WCF RIA Services vs WCF Services

Published on Thursday, October 14, 2010

WCF RIA Services vs WCF Services ?

First, Here is a great article from Shawn Wildermuth where he pointed out the pros and cons: Choosing a Data Access Layer for Silverlight 3

Second: Arturo Molina said:

"Actually, you can use the same validation and auth without using RIA Services. What RIA Services gives you is code generation. It creates your classes for you. You only need to put the business logic. I think RIA Services is very useful for developing small to mid apps very rapidly.

Another difference is that it hides the asynchronous calls to the web service. Many people don't like the async model (which is the only one you can use in Silverlight) and RIA services handles that for you.

I recomend reading this article from Shawn Wildermuth where he points out the pros and cons from both approaches and also includes ADO.NET data services (which is now calles WCF Data Services, I think):"

(from Stackoverflow)

Third: Martin Liversage said:

".NET RIA Services was created for Silverlight that runs in the browser. Silverlight is running a special version of the the .NET framework and in an N-tier application Silverlight is unable to share assemblies with the server side.
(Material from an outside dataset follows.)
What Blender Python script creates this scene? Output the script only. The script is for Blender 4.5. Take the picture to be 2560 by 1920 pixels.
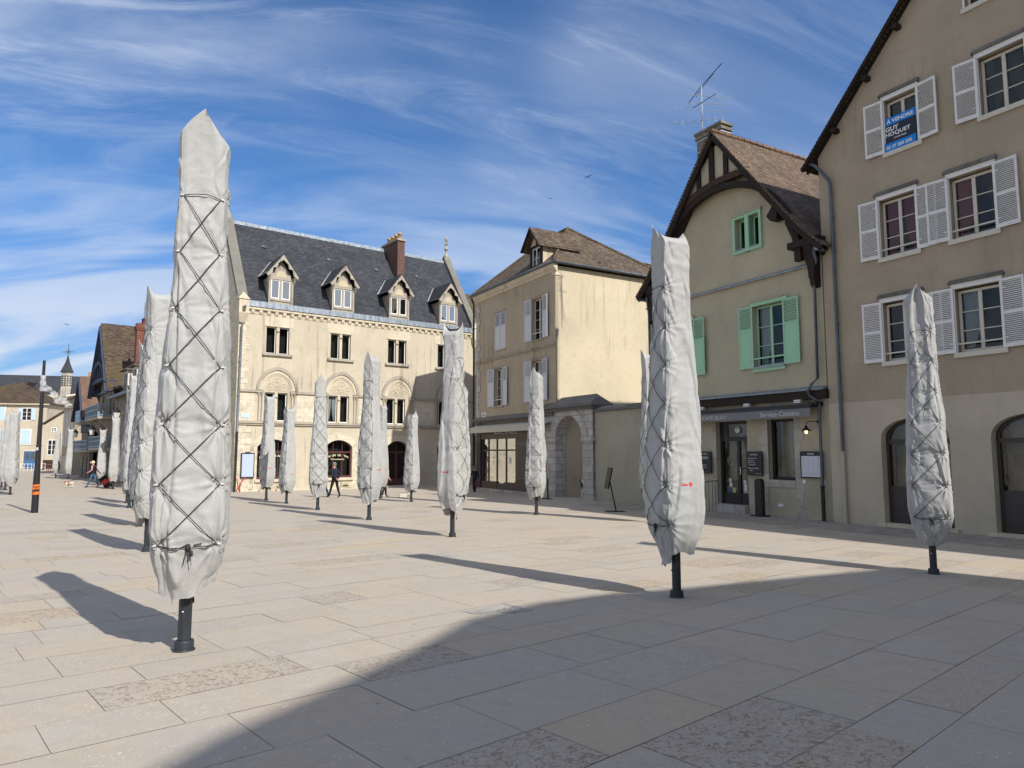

By employing some clever code generation .NET RIA Services makes this gap almost invisible to the developer. Classes similar to the domain classes are code generated on the client side, and ways to move objects back and forth between client and server are also made available.

You will probably be able to call into a .NET RIA Service from Windows Mobile, but I don't think it will particular easy and currently you may in fact have to reverse engineer what's sent on the wire (JSON is used). WCF on the other has a much more broad scope, but doesn't support Silverlight development in the same way that .NET RIA Services does.

If you are writing a Silverlight only N-tier application .NET RIA Services are very powerful. If however Silverlight is only one of several clients WCF is probably a better choice."